Cuban President Miguel Diaz-Canal said Thursday that his country “does not attack, nor threaten,” but will “defend itself with determination and firmness against any terrorist and mercenary aggression that seeks to affect its sovereignty and national stability.”

Sánchez González, who has lived in the United States since 2015, appears to have been on the Cuban government’s radar for years. Havana included him on a list sent to the U.N. Security Council in 2023 of people it accused of the “promotion, planning, organization, financing, support or commission of terrorist acts in Cuba or in other countries.” He pleaded guilty in Miami-Dade County in 2021 to aggravated battery against a law enforcement officer. But his brother said he was not trained to shoot and had never before taken part in an operation such as the speedboat trip. His group, he said, had “never harmed anyone.”

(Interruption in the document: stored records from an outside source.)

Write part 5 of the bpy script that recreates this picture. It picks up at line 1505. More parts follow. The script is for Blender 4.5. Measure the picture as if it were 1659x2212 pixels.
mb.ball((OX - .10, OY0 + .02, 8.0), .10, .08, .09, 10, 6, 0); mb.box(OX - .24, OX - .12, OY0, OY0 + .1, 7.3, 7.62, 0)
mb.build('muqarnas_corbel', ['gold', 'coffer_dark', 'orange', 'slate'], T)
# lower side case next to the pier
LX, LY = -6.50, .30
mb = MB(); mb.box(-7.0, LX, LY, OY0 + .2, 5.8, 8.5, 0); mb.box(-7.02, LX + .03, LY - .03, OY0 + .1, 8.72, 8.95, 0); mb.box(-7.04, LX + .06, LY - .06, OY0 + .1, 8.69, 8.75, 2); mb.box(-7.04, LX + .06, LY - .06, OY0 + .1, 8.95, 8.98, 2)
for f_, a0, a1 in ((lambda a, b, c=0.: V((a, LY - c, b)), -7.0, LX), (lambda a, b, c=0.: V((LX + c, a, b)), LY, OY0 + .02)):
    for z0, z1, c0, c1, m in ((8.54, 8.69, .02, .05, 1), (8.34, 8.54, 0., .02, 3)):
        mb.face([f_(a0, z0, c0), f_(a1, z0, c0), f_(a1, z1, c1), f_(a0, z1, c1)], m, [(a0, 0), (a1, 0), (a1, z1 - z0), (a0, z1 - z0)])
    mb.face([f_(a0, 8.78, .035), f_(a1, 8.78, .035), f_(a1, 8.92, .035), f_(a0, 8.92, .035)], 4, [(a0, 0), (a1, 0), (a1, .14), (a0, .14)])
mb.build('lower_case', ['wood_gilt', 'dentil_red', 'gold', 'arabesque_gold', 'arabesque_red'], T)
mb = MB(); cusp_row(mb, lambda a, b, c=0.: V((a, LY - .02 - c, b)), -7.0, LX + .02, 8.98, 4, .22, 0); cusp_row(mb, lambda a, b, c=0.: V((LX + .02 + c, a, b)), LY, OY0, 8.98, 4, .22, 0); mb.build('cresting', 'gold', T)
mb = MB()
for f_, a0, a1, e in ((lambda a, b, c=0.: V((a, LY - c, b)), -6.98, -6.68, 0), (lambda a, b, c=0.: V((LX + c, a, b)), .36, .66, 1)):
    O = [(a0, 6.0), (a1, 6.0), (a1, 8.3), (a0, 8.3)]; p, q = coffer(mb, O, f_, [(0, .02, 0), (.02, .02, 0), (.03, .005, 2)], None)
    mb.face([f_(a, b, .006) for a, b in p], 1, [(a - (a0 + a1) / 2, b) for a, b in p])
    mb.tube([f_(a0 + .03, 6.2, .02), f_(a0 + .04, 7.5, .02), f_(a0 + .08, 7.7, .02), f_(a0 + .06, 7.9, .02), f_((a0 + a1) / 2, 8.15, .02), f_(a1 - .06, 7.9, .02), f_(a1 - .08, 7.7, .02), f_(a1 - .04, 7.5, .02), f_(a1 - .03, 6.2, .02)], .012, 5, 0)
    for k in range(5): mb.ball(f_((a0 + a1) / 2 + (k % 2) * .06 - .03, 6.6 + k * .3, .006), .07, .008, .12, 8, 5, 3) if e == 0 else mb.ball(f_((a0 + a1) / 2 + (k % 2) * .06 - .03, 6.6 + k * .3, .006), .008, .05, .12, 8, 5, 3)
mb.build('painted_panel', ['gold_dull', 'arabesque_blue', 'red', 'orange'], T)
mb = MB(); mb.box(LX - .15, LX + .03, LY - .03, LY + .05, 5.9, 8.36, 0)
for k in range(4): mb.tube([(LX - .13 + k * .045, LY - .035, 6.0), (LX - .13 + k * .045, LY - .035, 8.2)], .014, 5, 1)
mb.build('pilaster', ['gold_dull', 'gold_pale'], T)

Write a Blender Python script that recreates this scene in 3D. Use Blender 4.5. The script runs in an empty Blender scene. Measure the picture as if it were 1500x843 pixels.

Sánchez González posted a video to his 94 Instagram followers two weeks ago before the trip featuring a man speaking of a need to “fight for Cuba.” “The time has come to do what has to be done,” the man says. “I want to die the way real men die. To all of the men who are willing to die, I want to know … I want them to play their part when the time comes.”

Edisbel Sánchez González said his brother hadn’t wanted to involve him in his activism, “probably so that I wouldn’t worry.” But he knew that his group was “rustic.” “They didn’t have anything to be able to take on an army,” he said. “My brother is not a highly educated person. He doesn’t have money.” Now he fears how his brother might be treated in a Cuban prison.

“From the moment he left Cuba, he’s been obsessed with the idea of Cuba being free,” he said. “I had told him, ‘You’re not going to topple the government.’ But when a person has an idea, no one can change it.”